A vent'anni debutta nel cinema, alla SavoiaFilm di Torino, sotto l'egida del regista Oreste Mentasti. In Sul sentiero della vipera (1912) è una giovane, timida sposa che riesce a sfuggire alle insidie di una rivale che la vuole morta per strapparle marito e danaro, ma nel successivo Bacio della zingara (1913), realizzato alla Itala-Film, il recensore de «La Cine-Fono» loda l'attrice che sostiene la sensuale parte della zingara, rammaricandosi di non poterla complimentare per nome, non citato nei titoli di testa del film. Ma quando l'anno successivo Pastrone le affida - sembra su suggerimento dello stesso D'Annunzio - il ruolo di Sofonisba in Cabiria, il nome dell'attrice diverrà noto al colto e all'inclita. Anche se la giovane Italia vi recita abbandonandosi alle più efferate convulsioni, rotolandosi su pelli di leopardo e strabuzzando gli occhi, il film costituisce per la Manzini un trampolino di lancio eccezionale. Ma la sua fortuna alla Itala durerà poco: l'arrivo della Menichelli (che peraltro è una sua lontana cugina), destinata a divenire la star della Casa, la scalza senza tanti complimenti. L'attrice farà ancora qualche film alla Itala, tra questi un Patria! (1915), vicenda d'amore e di onore ambientata nel fantastico regno di Urania, ma preferirà tornare al teatro, con la compagnia Galli-Ciarli-Guasti-Bracci; accanto alla vivace e minuscola Dina Galli, la sua figura statuaria provoca un efficace contrappunto.

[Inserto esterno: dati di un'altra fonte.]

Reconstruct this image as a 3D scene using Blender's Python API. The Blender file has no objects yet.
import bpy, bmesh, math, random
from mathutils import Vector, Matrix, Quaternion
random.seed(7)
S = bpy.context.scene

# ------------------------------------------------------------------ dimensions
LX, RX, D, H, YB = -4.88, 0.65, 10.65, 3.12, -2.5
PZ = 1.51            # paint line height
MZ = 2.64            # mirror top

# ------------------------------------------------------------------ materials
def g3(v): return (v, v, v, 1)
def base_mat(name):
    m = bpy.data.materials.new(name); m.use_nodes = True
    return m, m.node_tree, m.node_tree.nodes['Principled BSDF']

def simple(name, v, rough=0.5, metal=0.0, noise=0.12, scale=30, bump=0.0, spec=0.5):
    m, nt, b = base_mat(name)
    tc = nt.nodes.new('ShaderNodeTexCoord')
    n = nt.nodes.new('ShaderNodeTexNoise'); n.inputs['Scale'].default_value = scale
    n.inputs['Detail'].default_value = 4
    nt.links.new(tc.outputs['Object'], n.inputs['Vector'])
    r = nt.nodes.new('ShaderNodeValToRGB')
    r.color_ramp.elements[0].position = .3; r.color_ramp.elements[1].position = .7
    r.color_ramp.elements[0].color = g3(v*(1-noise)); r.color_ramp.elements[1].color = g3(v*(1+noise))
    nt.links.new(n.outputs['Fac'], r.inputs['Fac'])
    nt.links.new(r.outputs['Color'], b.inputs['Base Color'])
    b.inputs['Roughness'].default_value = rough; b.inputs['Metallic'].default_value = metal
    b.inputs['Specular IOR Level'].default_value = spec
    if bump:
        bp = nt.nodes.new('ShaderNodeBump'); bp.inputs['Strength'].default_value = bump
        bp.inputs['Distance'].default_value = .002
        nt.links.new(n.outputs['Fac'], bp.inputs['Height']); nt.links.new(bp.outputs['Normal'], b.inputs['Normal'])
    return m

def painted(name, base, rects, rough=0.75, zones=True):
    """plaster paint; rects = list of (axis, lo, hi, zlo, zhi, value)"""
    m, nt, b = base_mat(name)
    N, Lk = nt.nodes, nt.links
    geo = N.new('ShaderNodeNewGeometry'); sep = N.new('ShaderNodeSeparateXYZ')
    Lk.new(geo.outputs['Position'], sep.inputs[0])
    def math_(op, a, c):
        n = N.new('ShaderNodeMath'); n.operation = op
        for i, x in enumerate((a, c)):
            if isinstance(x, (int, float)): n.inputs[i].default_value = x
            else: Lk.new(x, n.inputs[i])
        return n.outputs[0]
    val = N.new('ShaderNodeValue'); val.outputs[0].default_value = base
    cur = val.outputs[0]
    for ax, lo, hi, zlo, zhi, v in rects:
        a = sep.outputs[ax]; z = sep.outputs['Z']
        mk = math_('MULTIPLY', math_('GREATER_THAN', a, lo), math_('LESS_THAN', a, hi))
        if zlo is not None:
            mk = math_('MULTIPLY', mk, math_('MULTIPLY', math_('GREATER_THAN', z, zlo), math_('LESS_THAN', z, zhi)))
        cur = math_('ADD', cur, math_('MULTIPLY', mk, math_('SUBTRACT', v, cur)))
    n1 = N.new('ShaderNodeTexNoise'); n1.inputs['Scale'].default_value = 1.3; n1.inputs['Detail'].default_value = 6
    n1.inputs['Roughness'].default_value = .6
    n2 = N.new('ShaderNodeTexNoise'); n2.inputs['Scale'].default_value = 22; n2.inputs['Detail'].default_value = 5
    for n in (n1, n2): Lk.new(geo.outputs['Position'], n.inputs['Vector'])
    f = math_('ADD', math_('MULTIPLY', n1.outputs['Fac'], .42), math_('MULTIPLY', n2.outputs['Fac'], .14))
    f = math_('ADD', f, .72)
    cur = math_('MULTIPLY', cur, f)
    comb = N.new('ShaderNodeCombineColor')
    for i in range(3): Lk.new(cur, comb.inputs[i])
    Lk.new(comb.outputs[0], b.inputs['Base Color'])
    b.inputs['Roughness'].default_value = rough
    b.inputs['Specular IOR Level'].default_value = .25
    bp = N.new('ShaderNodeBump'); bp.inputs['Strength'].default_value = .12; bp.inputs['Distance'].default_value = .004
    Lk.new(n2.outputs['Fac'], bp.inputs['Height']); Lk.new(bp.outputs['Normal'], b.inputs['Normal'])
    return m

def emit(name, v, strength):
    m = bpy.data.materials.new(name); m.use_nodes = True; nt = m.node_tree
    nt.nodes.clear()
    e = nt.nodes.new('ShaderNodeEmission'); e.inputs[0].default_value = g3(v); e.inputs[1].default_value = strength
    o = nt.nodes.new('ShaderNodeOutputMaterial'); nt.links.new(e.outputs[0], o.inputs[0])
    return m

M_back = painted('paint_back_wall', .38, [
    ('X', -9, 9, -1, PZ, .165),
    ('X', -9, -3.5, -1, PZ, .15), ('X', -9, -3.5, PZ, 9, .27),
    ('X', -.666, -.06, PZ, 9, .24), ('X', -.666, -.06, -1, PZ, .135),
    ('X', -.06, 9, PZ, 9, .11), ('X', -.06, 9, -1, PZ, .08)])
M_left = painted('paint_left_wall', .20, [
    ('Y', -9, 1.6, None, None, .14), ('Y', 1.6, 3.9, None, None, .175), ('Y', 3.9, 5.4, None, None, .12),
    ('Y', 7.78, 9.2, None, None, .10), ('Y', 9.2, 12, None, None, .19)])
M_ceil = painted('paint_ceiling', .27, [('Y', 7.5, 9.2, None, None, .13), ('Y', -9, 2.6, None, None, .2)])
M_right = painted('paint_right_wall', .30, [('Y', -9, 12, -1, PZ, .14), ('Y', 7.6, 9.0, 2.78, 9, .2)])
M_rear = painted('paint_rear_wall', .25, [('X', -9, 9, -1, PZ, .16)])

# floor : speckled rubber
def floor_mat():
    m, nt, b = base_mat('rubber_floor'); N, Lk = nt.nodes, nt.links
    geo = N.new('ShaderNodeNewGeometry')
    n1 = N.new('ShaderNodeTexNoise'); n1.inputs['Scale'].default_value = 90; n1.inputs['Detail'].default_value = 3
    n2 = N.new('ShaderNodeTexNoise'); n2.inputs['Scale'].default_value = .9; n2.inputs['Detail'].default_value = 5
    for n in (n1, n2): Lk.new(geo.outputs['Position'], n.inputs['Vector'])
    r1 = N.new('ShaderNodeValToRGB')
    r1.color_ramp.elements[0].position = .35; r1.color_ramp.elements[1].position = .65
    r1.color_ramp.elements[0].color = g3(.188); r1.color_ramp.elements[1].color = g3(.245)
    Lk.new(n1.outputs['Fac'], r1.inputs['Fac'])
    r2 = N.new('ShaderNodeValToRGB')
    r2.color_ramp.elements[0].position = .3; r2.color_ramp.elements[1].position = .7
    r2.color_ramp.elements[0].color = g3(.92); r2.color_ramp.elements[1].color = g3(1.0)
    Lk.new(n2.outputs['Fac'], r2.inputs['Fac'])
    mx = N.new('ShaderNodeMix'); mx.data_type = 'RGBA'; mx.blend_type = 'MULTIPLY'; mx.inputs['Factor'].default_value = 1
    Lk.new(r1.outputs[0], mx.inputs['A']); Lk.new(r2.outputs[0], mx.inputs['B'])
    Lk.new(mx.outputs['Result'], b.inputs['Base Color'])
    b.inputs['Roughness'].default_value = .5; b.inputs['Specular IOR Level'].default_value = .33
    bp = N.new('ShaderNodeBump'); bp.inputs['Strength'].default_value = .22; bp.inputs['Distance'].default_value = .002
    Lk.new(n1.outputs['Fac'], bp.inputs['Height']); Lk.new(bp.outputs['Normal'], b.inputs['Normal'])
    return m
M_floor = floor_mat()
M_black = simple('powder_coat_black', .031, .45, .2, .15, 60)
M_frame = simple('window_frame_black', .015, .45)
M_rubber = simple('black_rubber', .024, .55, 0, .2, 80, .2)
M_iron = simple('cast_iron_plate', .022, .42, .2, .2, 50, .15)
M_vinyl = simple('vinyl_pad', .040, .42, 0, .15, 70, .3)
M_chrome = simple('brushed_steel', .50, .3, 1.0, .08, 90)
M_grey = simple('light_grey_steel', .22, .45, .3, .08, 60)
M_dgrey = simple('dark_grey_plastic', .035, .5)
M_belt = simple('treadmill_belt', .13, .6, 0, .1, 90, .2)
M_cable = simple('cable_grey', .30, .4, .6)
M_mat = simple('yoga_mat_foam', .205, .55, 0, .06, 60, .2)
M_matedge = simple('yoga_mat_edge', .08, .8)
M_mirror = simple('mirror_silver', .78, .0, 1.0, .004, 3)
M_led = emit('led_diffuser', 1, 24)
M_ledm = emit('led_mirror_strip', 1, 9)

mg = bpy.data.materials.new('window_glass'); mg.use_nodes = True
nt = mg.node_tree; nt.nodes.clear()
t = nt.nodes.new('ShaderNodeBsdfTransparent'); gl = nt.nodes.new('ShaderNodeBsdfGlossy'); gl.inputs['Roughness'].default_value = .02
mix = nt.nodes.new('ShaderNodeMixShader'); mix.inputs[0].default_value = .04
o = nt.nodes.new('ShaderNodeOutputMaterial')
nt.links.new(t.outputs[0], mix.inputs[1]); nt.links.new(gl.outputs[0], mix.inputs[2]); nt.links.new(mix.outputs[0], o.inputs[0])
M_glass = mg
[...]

Terminate le rappresentazioni, nell'estate del 1916, Italia accetta di divenire la prima attrice della Gladiator, una nuova editrice cinematografica sorta a Roma, sull'Appia nuova, fondata e diretta dal regista e produttore napoletano Ugo De Simone. La produzione della Gladiator si rivelerà in perfetta linea con i gusti del tempo: giovani sedotte e abbandonate, nobili cinici e dissoluti, eredità contese, furto di documenti, morte sacrificale della protagonista, punizione dei colpevoli, catarsi finale.
La critica si esalta nel descriverla: «Bella figura di antilope che rifulge di ottima luce» (Vittorio Guerriero), «Una Gavroche dell'amore» (Gualtiero Fabbri), l'aristocrazia del piacere, (Keraban).
I suoi film incorreranno spesso nelle maglie della censura, la quale condannerà molte scene di Femmina (1918), L'innamorata (1920) o Hedda Gabler (1920), perché «traboccanti di eccessivo sensualismo e totalmente immorali». Passata alla Fert di Torino negli anni Venti, l'attrice trova un clima più sereno e disteso: i film che vi interpreterà saranno più «nobili»» e meno accesi, in genere tratti da romanzi o lavori teatrali allora in voga: è il caso de La grande passione (1922) dal romanzo di Varaldo, I tre amanti (1922) da Zorzi, La piccola parrocchia(1923) da Daudet, L'ombra (1923) da Niccodemi, L'arzigogolo (1924) da Sem Benelli. Nel sonoro, Italia apparirà una sola volta e sarà l'ultima: L'ultimo dei Bergerac (1934) di Gennaro Righelli.
Trasferitasi in Brasile l'anno successivo, Italia continuerà ad esibirsi nei teatri di Rio o di San Paolo: in questa città morirà a poco più di cinquant'anni per la puntura di un insetto velenoso.